• **WRITTEN INSTRUCTION**:
Search the data for the string "part" and gather each line it is in.

• **INFORMATION SUPPLIED**:
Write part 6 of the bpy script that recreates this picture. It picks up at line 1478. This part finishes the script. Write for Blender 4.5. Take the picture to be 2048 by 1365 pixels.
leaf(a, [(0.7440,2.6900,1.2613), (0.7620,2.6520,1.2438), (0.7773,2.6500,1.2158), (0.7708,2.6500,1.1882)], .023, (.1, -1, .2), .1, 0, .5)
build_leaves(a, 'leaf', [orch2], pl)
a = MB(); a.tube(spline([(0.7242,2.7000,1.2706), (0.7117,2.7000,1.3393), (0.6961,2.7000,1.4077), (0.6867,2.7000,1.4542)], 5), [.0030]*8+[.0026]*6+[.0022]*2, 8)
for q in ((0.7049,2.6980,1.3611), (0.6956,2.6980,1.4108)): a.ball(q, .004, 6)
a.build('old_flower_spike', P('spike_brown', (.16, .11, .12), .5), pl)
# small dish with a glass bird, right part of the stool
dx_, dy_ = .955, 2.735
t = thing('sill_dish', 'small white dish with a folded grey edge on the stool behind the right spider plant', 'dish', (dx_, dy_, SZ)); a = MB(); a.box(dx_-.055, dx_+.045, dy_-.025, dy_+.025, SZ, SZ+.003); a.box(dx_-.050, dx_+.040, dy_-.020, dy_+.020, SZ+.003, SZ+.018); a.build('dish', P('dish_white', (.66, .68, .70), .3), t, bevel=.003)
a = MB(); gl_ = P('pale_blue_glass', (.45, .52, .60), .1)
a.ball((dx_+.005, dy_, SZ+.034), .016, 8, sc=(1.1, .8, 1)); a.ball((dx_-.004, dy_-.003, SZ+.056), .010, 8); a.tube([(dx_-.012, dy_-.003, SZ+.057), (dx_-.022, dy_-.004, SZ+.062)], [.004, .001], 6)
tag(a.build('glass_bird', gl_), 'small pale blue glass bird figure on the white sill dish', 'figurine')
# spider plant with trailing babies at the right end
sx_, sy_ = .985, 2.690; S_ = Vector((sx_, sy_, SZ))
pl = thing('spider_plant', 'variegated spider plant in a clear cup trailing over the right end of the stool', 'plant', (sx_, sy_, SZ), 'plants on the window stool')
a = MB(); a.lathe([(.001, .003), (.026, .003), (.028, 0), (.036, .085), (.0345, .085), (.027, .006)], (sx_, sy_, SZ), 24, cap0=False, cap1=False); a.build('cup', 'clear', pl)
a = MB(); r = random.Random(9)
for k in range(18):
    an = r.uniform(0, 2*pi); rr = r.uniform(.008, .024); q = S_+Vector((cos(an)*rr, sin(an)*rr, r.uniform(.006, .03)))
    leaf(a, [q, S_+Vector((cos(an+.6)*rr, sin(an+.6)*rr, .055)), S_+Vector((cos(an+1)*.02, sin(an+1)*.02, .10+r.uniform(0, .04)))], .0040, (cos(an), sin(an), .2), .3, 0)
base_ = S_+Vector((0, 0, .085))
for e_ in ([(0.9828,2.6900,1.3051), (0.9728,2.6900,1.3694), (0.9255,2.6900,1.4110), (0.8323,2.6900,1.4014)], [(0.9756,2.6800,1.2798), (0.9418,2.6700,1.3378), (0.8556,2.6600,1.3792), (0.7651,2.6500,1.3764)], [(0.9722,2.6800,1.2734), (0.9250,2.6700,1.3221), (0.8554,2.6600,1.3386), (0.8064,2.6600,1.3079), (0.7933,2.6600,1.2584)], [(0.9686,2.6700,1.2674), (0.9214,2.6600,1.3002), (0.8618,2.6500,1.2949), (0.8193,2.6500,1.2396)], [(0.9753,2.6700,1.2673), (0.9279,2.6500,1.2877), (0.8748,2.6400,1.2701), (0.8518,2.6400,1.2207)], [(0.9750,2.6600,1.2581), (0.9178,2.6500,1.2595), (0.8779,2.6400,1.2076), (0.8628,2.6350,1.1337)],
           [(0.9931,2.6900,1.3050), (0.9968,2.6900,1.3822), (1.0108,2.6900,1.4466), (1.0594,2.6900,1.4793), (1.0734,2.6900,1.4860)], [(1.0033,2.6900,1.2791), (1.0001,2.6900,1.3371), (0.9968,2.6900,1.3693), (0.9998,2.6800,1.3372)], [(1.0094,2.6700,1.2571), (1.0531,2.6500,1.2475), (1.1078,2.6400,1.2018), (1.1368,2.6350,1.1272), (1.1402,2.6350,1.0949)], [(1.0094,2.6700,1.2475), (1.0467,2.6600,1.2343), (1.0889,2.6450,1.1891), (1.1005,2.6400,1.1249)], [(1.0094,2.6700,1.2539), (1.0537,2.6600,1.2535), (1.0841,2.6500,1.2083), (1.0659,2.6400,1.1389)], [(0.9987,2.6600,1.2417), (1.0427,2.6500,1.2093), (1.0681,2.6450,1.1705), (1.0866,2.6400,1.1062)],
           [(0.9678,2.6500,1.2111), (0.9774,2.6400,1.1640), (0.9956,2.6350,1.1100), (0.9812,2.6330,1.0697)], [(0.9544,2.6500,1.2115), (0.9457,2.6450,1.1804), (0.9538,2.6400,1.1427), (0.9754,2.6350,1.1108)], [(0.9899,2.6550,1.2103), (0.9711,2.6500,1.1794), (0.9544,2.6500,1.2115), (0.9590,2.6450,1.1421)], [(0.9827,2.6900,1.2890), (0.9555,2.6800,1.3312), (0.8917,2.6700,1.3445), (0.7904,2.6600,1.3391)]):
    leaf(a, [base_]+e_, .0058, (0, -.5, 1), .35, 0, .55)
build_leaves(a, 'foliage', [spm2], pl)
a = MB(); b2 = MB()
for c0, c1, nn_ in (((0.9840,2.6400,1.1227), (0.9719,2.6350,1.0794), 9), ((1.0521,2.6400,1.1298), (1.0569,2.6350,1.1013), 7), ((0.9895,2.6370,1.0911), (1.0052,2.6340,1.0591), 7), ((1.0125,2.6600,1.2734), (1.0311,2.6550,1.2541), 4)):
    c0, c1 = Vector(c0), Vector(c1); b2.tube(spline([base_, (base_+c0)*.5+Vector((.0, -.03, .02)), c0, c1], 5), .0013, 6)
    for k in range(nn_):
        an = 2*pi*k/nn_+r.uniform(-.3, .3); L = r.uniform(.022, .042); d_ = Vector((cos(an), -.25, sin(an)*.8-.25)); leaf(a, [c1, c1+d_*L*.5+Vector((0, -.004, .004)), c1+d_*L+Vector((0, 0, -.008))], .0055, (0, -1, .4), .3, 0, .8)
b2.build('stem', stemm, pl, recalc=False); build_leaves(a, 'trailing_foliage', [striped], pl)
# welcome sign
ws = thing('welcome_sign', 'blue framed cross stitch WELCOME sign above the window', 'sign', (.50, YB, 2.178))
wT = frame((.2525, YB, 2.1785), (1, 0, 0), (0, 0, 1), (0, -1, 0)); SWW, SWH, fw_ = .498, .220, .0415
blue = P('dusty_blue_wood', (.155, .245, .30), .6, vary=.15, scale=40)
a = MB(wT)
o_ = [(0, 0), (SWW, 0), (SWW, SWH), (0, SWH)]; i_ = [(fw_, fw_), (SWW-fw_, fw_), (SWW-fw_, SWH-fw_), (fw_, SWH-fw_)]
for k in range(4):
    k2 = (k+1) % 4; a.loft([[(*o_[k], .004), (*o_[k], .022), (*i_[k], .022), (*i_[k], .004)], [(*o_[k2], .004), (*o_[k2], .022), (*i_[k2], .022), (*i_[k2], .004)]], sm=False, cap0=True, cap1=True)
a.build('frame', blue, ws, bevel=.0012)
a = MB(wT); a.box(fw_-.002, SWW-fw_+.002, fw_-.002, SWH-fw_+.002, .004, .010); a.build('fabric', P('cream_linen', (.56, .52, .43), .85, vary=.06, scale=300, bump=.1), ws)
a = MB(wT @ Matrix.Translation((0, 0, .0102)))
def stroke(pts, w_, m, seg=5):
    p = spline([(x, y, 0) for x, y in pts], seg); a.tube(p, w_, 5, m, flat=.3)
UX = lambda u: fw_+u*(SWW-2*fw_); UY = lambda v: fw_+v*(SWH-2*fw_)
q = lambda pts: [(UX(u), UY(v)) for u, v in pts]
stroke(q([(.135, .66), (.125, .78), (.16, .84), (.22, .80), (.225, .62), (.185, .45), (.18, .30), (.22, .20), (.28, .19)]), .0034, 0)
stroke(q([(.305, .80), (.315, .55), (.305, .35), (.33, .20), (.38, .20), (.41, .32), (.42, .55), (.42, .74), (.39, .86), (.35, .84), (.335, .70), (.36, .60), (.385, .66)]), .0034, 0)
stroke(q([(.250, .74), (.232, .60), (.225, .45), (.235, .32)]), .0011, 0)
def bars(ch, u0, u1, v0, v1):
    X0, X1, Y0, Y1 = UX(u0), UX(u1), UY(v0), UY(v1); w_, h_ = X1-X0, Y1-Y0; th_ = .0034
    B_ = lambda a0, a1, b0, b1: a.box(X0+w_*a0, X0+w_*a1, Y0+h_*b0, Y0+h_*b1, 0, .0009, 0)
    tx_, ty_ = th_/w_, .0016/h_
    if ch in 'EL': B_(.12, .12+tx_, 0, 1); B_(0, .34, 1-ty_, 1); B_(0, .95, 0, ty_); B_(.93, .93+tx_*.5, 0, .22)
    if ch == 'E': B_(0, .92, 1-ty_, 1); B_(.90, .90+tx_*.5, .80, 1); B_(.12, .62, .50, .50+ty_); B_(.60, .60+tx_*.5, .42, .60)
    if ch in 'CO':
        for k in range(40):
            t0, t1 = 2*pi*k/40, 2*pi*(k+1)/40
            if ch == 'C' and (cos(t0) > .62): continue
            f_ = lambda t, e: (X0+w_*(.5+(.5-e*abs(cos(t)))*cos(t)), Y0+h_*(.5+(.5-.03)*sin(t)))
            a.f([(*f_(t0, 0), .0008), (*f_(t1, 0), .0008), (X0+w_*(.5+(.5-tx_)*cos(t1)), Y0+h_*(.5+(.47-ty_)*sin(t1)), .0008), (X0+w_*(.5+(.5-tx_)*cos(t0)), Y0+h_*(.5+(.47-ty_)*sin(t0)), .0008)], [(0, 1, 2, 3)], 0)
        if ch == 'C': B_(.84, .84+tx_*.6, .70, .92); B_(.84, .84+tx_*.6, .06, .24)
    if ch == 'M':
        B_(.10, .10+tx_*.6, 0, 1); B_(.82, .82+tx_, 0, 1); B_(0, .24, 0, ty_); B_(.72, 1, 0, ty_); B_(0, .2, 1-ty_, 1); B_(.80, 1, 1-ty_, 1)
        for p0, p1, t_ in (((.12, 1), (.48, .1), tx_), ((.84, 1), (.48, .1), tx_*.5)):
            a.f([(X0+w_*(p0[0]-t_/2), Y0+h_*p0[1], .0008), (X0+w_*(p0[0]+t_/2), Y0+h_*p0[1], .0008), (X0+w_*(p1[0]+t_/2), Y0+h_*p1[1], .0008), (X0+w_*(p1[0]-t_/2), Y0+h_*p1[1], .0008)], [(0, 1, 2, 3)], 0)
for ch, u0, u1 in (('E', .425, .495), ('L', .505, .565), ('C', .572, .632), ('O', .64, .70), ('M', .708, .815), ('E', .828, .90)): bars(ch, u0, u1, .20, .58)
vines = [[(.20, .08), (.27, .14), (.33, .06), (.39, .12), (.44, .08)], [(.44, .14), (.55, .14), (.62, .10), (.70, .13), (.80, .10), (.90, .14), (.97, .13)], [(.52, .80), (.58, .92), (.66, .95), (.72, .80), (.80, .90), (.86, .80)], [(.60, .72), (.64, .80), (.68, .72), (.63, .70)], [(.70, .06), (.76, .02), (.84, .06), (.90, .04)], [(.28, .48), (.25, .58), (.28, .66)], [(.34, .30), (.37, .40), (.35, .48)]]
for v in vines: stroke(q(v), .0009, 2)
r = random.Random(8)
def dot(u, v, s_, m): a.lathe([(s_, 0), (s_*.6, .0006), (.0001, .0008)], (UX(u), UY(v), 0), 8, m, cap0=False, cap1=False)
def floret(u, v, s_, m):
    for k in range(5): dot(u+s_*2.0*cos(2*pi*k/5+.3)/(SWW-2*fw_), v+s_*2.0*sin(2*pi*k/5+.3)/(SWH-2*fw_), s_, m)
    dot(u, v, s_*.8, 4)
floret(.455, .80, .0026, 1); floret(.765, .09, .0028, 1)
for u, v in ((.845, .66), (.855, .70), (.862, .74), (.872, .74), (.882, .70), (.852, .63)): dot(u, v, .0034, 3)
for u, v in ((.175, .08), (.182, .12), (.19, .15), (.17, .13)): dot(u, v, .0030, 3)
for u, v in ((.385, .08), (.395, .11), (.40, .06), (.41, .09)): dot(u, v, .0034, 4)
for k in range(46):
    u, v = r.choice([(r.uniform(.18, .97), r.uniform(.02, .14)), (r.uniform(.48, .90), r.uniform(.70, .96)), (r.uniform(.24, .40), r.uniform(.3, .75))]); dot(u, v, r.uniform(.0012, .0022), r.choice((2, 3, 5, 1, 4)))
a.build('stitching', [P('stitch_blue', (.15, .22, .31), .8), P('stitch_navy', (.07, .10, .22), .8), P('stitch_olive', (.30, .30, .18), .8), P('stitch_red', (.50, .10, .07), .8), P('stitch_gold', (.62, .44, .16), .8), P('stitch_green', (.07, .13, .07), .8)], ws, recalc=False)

• **WRITTEN RESPONSE**:
Write part 6 of the bpy script that recreates this picture. It picks up at line 1478. This part finishes the script. Write for Blender 4.5. Take the picture to be 2048 by 1365 pixels.
# small dish with a glass bird, right part of the stool